The super-abrasive tools which are made up of diamond and cubic BN are widely used in grinding all kinds of metal materials, stone, ceramic, optical glass and other hard materials. They can be used in lots of engineering areas, such as highway maintenance, geological mining, oil and gas drilling. The current used super-abrasive tools are usually manufactured by multilayer sintering or single plating process. The abrasive particles are embedded or enchased in the bonding layer, and a weak bonding strength is generally caused. In some cases under the heavy load, the weaker bonding strength could induce the shedding of the abrasive particles. Furthermore, the abrasive particles are randomly dispersed through multilayer sintering or single plating process, resulting in the lower exposing height and the less chip space. The above phenomenon can induce the adhering and blocking of debris during grinding, and thus decrease the manufacturing properties of tools and service life.

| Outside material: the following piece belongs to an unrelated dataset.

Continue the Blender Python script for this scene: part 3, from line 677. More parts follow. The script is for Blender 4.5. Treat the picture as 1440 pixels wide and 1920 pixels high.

Due to the defects of abrasive tools made by multilayer sintering or single plating process, they are restrictively used in some cases, such as efficient grinding and high speed/ultrahigh speed grinding. In recent years, many authors tried to introduce the brazing technology to manufacture single layer super-hard abrasive tools. The bonding strength between the substrates and brazing alloy can be improved since the dissolution, wettability, diffusion and chemical combination occur at the interface among the abrasive particles, brazing alloy and substrates during high temperature brazing. The practices have proved that the brazing alloy showed good wettability and high coalescent strength to the substrates, without gaps or grooves existing. After brazing, the diamond abrasive particles keep integrated, no cracks occurring and show a high exposing height. Comparing with multilayer sintering or single plating process, the super-abrasive tools obtained through brazing show following advantages: (1) The abrasive materials, brazing alloy and substrates can be achieved through metallurgical chemical bonding, inducing strong bonding strength and long service life. (2) The exposing height of the abrasive particles was higher (up to 70%-80% of the height of abrasive particles), resulting in a large chip space and fully utilizing abrasive particles. (3) The brazing method could induce the lower grinding force, power consumption and grinding temperature. (4) The brazing method accords with current development trend of green manufacturing advocated, showing great significance in environment protection.

The super hard abrasive tools manufacturing through brazing are becoming a hot research due to its unique superiority.